Sunday, June 8, 2008

Book #38

Heloise and Abelard: A New Biography
by James Burge


I was feeling, oh, a bit more scholarly, I suppose, so I read Heloise and Abelard. It was surprisingly good: very well-written, better than most scholarly historical books. It reminded me of How The Irish Saved Civilization, which was also a very well-written and interesting book. Like that one, this one benefits greatly from the fact that the subject matter is fascinating: this is an incredible story.

I love the idea of these two remarkable people finding each other and finding love together. I love that the both of them, despite their Medieval morals, were willing to break the rules to be together, to revel in their unique connection. It was fascinating to read parts of their letters to each other, the endearments they wrote, the things they said about their love; totally changed my opinion of the Middle Ages.

That was another thing I liked about the book: the view it gave of the Middle Ages, which I don't know much about at all. This gave me a lot more respect for the monastic system as well as for the people, the scholars and philosophers of the time. I was utterly inspired by the idea that Abelard, a successful and famous philosopher, was able to forsake the role of dominant male and listen to his wife, and that from her inspiration, he became one of the foremost feminists of the era, right before the zealots turned all of Europe into a misogynistic theocracy that invented chastity belts and the Malleus Maleficarum.
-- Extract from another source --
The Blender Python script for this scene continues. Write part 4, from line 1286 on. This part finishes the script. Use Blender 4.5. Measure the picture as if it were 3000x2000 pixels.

Overall, it's a wonderful story, wonderfully told. Because this was true love, and it's obvious in everything they did and everything they said. I love hearing about lovers that lived a thousand years ago, in a time that seemed so much against true love, when people thought more of alliance and reproduction when they married, and sex was such a meaningless pastime in between (Think "The Tudors"). And how can I not love a couple that is made up of a poet and a songwriting logician? Even if they did end badly -- though I have to say, the best part of reading this book was the suggestion by the author that the last few years of Abelard's life, before he was accused of heresy and his health failed, were spent in a peaceful friendship, living at the monastery he founded and which was run by Heloise, that they had at least a few years when they weren't torn up by passion as well as by danger, when they could walk together and talk together and just live in harmony. That was magic. I hope it's true.